We gaan niet ineens van het aardgas af, dat gebeurt stap voor stap. Het duurt nog tientallen jaren tot heel Nederland verwarmd wordt zonder aardgas. Voor het maken van energie zal Nederland nog tientallen jaren afhankelijk zijn van aardgas. Maar we gaan er wel steeds minder van gebruiken.

Heel belangrijk is dat we het aardgas dat we nog nodig hebben ‘slim’ gebruiken. Aardgas is bij verbranding schoner dan andere fossiele brandstoffen. Ook is het geschikt voor het maken van hele hoge temperaturen. We moeten het vooral daar gebruiken waar dit het meeste ‘oplevert’. Sommige industrie (bijvoorbeeld de hoogovens) en elektriciteitscentrales hebben hoge temperaturen nodig. Zij zullen daarom voorrang krijgen op het gebruik van aardgas. Uiteindelijk zal ook de industrie in 2050 CO2-neutraal moeten zijn. Huizen in Wageningen die in de toekomst elektrisch verwarmd gaan worden, maken de overstap van een eigen HR-ketel (100% aardgas) naar een hybride-ketel (60% minder aardgas) naar een elektrische warmtepomp (100% minder aardgas). Woningen die aangesloten worden op een warmtenet gaan van een eigen HR-ketel (100% aardgas) naar een aansluiting op warmtenet waarvan de bron alleen aardgas gebruikt op ‘piek’momenten (collectief 90% minder aardgas).

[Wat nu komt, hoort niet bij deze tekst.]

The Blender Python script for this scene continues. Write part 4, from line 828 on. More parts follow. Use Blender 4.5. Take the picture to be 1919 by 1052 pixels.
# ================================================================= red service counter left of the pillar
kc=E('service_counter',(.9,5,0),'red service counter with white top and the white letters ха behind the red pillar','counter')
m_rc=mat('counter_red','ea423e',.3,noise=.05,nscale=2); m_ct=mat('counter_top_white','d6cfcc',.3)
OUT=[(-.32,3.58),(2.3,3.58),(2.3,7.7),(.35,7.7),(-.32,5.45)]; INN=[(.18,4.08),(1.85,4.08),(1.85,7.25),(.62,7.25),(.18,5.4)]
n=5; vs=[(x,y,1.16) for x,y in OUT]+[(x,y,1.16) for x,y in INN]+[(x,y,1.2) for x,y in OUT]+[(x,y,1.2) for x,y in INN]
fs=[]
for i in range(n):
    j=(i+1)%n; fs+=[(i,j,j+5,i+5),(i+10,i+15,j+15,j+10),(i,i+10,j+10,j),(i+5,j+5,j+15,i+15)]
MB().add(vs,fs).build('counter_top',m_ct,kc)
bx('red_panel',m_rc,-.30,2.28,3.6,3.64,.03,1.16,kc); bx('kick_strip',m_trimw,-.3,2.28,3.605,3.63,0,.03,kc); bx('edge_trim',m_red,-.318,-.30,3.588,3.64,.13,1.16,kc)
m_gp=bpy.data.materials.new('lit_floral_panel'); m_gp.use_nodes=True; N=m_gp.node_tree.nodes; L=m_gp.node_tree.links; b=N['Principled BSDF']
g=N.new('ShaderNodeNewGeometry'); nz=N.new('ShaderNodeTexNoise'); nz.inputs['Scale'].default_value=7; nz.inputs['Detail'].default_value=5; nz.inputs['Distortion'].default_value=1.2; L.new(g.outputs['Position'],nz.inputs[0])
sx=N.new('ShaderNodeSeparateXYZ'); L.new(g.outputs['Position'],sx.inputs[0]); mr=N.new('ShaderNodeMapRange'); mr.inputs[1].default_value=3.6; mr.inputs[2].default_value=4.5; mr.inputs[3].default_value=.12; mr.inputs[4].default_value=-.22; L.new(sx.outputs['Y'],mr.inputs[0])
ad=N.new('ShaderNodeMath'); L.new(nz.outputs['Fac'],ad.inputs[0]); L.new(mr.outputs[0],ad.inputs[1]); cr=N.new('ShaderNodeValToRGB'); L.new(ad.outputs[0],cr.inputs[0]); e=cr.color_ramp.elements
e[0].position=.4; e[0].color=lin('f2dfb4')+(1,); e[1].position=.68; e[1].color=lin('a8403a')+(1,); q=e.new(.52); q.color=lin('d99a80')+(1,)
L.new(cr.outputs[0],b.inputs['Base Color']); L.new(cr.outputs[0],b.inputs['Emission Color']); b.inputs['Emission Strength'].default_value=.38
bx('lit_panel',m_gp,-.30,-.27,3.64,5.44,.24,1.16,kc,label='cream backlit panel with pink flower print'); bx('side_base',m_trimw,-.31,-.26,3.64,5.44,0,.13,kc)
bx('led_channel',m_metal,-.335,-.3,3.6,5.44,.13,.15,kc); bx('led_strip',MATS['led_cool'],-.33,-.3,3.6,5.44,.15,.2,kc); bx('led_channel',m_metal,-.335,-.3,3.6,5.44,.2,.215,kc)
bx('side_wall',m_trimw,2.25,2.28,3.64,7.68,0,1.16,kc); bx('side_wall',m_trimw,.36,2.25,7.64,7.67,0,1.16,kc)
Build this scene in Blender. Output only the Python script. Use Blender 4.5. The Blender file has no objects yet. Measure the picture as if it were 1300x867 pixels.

In alle gevallen is het belangrijk dat we ervoor zorgen dat de stroom die nodig is zoveel mogelijk duurzaam wordt opgewekt. Te beginnen met zonnepanelen op alle daarvoor geschikte daken in Wageningen. Daarnaast zal er ook op grotere schaal duurzame stroom moeten worden opgewekt. Dat kan met zonnevelden en windmolens.